■ **AIM OF THE EXERCISE**
In your copy, leave out the pictures; write out all the data exactly.

********

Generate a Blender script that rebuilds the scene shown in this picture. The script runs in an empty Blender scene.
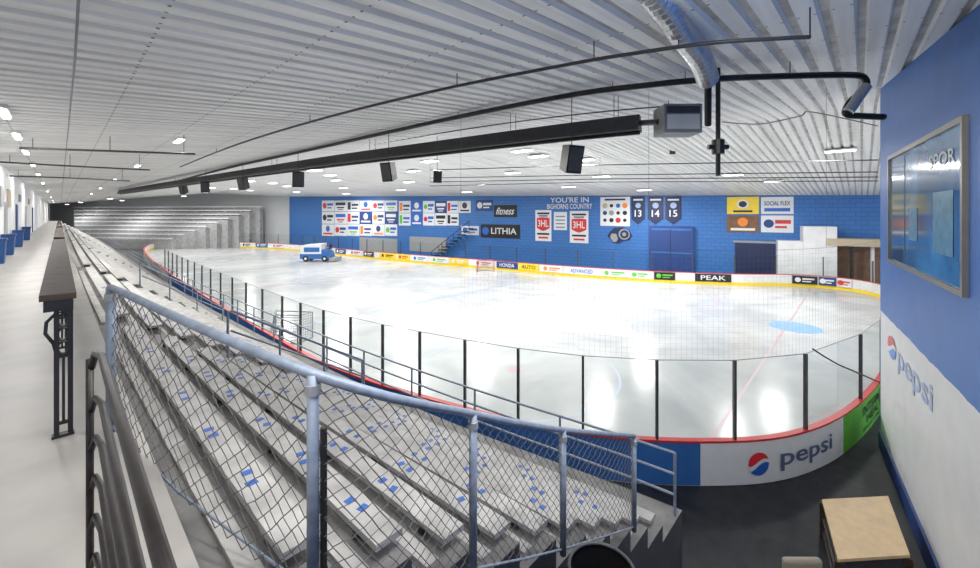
import bpy, math, random
import numpy as np
from mathutils import Vector, Matrix
random.seed(7)
scene=bpy.context.scene
COL=scene.collection
F=400.0; CX=490.0; HY=213.0; EYE=6.7
ca,sa=0.7325,0.6807   # fwd=(ca,sa) right=(sa,-ca)
def W2(r,d): return (sa*r+ca*d, -ca*r+sa*d)
def pix(px,py,d):
    x,y=W2((px-CX)/F*d,d); return Vector((x,y,EYE-(py-HY)/F*d))
def pix_s(px,py,s):
    return pix(px,py,s*F/(py-HY))
def ray(px):
    rho=(px-CX)/F
    return np.array(W2(rho,1.0))
def ch(X): # ceiling height (z)
    return EYE+(2.135+.09*X if X<21 else 4.025-.085*(X-21))
def pix_ceil(px,py,drop=0.0):
    q=ray(px)[0]; g=(HY-py)/F
    den=g-.09*q
    if den>0:
        d=(2.135-drop)/den
        if d*q<=21: return pix(px,py,d)
    d=(4.025+.085*21-drop)/(g+.085*q)
    return pix(px,py,d)
# ---------------------------------------------------------------- materials
MATS={}
def mat(name,col,rough=.5,metal=0,noise=.0,nscale=5,bump=0,bscale=20,emit=None,es=1,spec=.5,coat=0):
    if name in MATS: return MATS[name]
    m=bpy.data.materials.new(name); m.use_nodes=True
    nt=m.node_tree; b=nt.nodes['Principled BSDF']
    b.inputs['Base Color'].default_value=(*col,1)
    b.inputs['Roughness'].default_value=rough; b.inputs['Metallic'].default_value=metal
    b.inputs['Specular IOR Level'].default_value=spec
    if coat: b.inputs['Coat Weight'].default_value=coat
    if noise>0:
        geo=nt.nodes.new('ShaderNodeNewGeometry')
        n=nt.nodes.new('ShaderNodeTexNoise'); n.inputs['Scale'].default_value=nscale; n.inputs['Detail'].default_value=6
        nt.links.new(geo.outputs['Position'],n.inputs['Vector'])
        r=nt.nodes.new('ShaderNodeValToRGB')
        r.color_ramp.elements[0].position=.3; r.color_ramp.elements[1].position=.7
        r.color_ramp.elements[0].color=(*[c*(1-noise) for c in col],1)
        r.color_ramp.elements[1].color=(*[min(1,c*(1+noise*.5)) for c in col],1)
        nt.links.new(n.outputs['Fac'],r.inputs['Fac']); nt.links.new(r.outputs['Color'],b.inputs['Base Color'])
    if bump>0:
        geo=nt.nodes.new('ShaderNodeNewGeometry')
        n2=nt.nodes.new('ShaderNodeTexNoise'); n2.inputs['Scale'].default_value=bscale
        nt.links.new(geo.outputs['Position'],n2.inputs['Vector'])
        bp=nt.nodes.new('ShaderNodeBump'); bp.inputs['Strength'].default_value=bump
        nt.links.new(n2.outputs['Fac'],bp.inputs['Height']); nt.links.new(bp.outputs['Normal'],b.inputs['Normal'])
    if emit:
        b.inputs['Emission Color'].default_value=(*emit,1); b.inputs['Emission Strength'].default_value=es
    MATS[name]=m; return m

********

■ **TASK RESPONSE**
Generate a Blender script that rebuilds the scene shown in this picture. The script runs in an empty Blender scene.
import bpy, math, random
import numpy as np
from mathutils import Vector, Matrix
random.seed(7)
scene=bpy.context.scene
COL=scene.collection
F=400.0; CX=490.0; HY=213.0; EYE=6.7
ca,sa=0.7325,0.6807   # fwd=(ca,sa) right=(sa,-ca)
def W2(r,d): return (sa*r+ca*d, -ca*r+sa*d)
def pix(px,py,d):
    x,y=W2((px-CX)/F*d,d); return Vector((x,y,EYE-(py-HY)/F*d))
def pix_s(px,py,s):
    return pix(px,py,s*F/(py-HY))
def ray(px):
    rho=(px-CX)/F
    return np.array(W2(rho,1.0))
def ch(X): # ceiling height (z)
    return EYE+(2.135+.09*X if X<21 else 4.025-.085*(X-21))
def pix_ceil(px,py,drop=0.0):
    q=ray(px)[0]; g=(HY-py)/F
    den=g-.09*q
    if den>0:
        d=(2.135-drop)/den
        if d*q<=21: return pix(px,py,d)
    d=(4.025+.085*21-drop)/(g+.085*q)
    return pix(px,py,d)
# ---------------------------------------------------------------- materials
MATS={}
def mat(name,col,rough=.5,metal=0,noise=.0,nscale=5,bump=0,bscale=20,emit=None,es=1,spec=.5,coat=0):
    if name in MATS: return MATS[name]
    m=bpy.data.materials.new(name); m.use_nodes=True
    nt=m.node_tree; b=nt.nodes['Principled BSDF']
    b.inputs['Base Color'].default_value=(*col,1)
    b.inputs['Roughness'].default_value=rough; b.inputs['Metallic'].default_value=metal
    b.inputs['Specular IOR Level'].default_value=spec
    if coat: b.inputs['Coat Weight'].default_value=coat
    if noise>0:
        geo=nt.nodes.new('ShaderNodeNewGeometry')
        n=nt.nodes.new('ShaderNodeTexNoise'); n.inputs['Scale'].default_value=nscale; n.inputs['Detail'].default_value=6
        nt.links.new(geo.outputs['Position'],n.inputs['Vector'])
        r=nt.nodes.new('ShaderNodeValToRGB')
        r.color_ramp.elements[0].position=.3; r.color_ramp.elements[1].position=.7
        r.color_ramp.elements[0].color=(*[c*(1-noise) for c in col],1)
        r.color_ramp.elements[1].color=(*[min(1,c*(1+noise*.5)) for c in col],1)
        nt.links.new(n.outputs['Fac'],r.inputs['Fac']); nt.links.new(r.outputs['Color'],b.inputs['Base Color'])
    if bump>0:
        geo=nt.nodes.new('ShaderNodeNewGeometry')
        n2=nt.nodes.new('ShaderNodeTexNoise'); n2.inputs['Scale'].default_value=bscale
        nt.links.new(geo.outputs['Position'],n2.inputs['Vector'])
        bp=nt.nodes.new('ShaderNodeBump'); bp.inputs['Strength'].default_value=bump
        nt.links.new(n2.outputs['Fac'],bp.inputs['Height']); nt.links.new(bp.outputs['Normal'],b.inputs['Normal'])
    if emit:
        b.inputs['Emission Color'].default_value=(*emit,1); b.inputs['Emission Strength'].default_value=es
    MATS[name]=m; return m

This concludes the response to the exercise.